§ Scripts that build scenes:
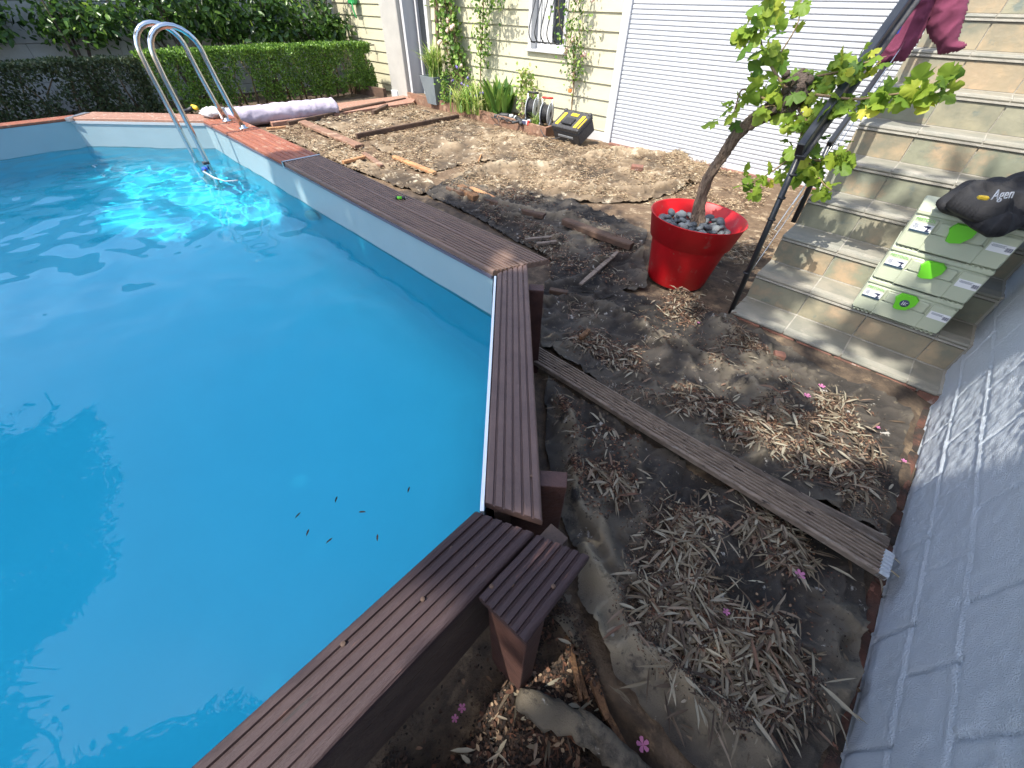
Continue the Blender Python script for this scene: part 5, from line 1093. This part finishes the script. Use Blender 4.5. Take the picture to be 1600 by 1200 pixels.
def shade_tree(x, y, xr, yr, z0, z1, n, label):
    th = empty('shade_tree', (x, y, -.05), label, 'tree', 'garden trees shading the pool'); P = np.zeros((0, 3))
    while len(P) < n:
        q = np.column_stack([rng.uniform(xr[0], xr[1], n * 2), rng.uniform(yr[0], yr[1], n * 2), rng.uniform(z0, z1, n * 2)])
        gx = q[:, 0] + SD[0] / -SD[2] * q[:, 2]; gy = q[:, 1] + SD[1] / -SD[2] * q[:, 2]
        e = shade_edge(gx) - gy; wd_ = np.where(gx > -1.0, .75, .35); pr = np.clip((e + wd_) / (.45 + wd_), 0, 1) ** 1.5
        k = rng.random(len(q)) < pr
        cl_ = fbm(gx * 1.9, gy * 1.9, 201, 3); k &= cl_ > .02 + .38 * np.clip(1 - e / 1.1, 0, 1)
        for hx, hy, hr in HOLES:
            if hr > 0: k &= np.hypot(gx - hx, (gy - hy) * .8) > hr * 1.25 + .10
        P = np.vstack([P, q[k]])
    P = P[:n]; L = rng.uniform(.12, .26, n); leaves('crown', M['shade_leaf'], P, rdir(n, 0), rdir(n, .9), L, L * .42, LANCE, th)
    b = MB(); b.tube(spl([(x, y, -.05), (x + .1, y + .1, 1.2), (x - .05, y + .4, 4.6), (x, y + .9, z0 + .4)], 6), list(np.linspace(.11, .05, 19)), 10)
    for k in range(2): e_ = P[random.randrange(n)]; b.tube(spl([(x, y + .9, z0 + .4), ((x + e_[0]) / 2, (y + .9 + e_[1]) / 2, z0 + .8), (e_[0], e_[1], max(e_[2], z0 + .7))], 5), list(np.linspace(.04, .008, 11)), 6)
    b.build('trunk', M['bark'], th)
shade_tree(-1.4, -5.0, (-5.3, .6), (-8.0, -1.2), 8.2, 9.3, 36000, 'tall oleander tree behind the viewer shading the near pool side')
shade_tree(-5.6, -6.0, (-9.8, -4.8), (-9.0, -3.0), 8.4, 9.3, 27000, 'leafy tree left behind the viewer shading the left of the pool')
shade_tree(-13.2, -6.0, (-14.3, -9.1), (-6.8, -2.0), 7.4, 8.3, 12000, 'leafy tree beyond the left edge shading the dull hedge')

* * *

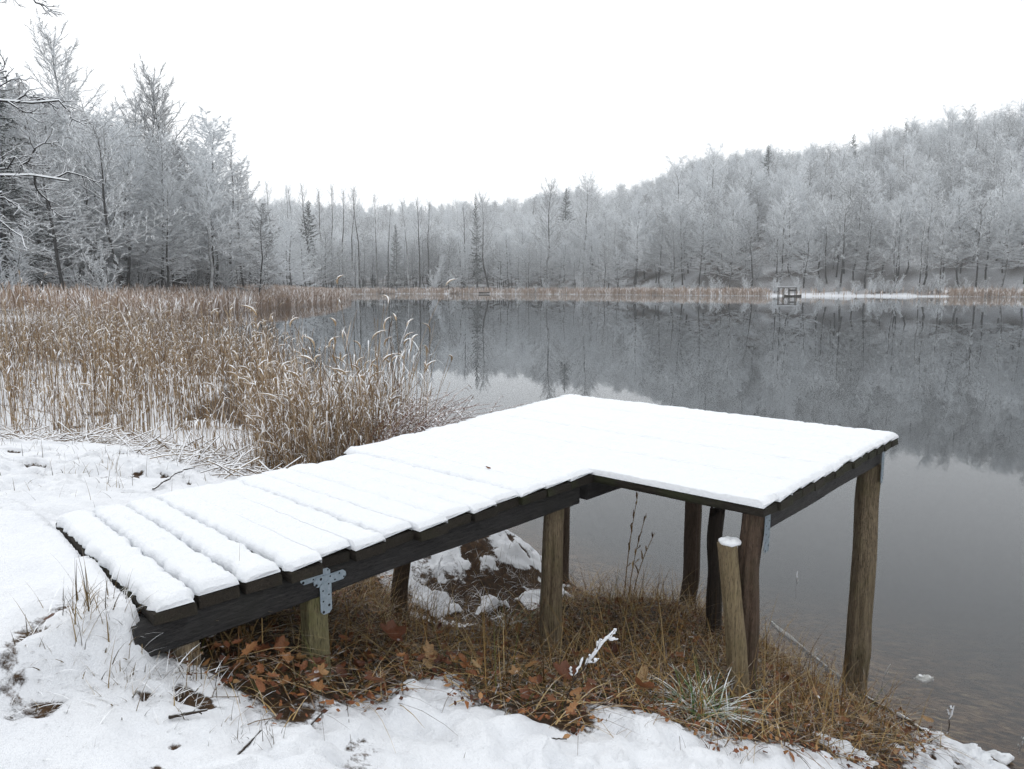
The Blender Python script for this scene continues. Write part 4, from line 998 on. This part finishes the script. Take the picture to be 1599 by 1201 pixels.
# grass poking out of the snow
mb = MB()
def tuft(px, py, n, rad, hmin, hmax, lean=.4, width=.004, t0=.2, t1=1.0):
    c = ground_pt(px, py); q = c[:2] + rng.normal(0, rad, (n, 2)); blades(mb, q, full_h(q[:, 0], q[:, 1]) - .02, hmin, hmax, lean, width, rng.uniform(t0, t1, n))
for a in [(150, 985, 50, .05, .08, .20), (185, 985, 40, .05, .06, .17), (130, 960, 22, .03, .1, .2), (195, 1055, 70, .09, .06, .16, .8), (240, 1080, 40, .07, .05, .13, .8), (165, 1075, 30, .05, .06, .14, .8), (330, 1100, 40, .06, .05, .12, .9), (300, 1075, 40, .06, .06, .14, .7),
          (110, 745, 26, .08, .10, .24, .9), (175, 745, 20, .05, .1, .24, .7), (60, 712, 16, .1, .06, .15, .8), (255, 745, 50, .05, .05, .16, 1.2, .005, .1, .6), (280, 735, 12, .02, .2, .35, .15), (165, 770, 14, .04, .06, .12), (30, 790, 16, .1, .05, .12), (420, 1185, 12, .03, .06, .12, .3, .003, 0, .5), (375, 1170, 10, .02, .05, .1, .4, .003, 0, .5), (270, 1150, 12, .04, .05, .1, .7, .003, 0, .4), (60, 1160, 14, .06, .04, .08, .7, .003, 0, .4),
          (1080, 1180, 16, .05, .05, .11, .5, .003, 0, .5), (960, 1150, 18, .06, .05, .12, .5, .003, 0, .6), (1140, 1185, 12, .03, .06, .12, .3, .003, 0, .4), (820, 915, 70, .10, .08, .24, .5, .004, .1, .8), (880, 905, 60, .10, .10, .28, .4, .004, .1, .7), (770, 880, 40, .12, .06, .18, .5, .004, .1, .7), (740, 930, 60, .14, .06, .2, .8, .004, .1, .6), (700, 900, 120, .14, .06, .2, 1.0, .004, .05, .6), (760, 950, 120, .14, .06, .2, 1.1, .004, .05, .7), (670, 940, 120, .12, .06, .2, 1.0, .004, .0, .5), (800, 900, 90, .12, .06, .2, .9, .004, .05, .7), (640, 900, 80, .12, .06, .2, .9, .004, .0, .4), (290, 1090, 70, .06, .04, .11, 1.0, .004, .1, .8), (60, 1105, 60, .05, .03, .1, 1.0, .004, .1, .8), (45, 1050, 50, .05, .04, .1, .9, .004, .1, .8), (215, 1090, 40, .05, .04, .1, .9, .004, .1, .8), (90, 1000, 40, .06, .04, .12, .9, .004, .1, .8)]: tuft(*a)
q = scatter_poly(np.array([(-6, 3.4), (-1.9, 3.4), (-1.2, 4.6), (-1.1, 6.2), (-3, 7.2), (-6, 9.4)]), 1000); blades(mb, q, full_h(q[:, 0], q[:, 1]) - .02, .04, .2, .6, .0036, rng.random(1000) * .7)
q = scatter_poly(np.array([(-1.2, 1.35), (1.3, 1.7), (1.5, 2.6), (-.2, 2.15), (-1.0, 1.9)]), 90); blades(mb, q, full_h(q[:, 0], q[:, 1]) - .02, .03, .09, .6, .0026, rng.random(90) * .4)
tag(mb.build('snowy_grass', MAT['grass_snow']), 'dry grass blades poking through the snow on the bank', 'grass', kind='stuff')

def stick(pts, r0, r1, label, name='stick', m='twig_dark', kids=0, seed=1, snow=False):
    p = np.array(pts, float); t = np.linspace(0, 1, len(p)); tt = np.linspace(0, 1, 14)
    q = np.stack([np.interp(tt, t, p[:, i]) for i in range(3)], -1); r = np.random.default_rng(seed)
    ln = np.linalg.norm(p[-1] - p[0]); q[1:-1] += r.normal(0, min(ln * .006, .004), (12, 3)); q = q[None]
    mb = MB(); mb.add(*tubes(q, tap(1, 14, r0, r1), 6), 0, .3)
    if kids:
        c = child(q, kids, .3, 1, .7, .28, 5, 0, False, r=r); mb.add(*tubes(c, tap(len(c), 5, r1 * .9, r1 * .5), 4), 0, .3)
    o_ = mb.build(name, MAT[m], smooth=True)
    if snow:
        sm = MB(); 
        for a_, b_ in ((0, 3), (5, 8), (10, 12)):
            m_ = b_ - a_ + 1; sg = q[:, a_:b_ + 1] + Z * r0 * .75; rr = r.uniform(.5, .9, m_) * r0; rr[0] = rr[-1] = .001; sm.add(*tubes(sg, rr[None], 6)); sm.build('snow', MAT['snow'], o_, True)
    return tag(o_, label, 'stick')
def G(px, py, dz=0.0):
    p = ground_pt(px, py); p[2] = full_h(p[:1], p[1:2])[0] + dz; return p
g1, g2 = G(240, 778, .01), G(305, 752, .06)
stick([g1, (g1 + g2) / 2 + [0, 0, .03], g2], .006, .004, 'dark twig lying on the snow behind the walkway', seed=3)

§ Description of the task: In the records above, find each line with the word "This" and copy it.

§ Correct response:
Continue the Blender Python script for this scene: part 5, from line 1093. This part finishes the script. Use Blender 4.5. Take the picture to be 1600 by 1200 pixels.
The Blender Python script for this scene continues. Write part 4, from line 998 on. This part finishes the script. Take the picture to be 1599 by 1201 pixels.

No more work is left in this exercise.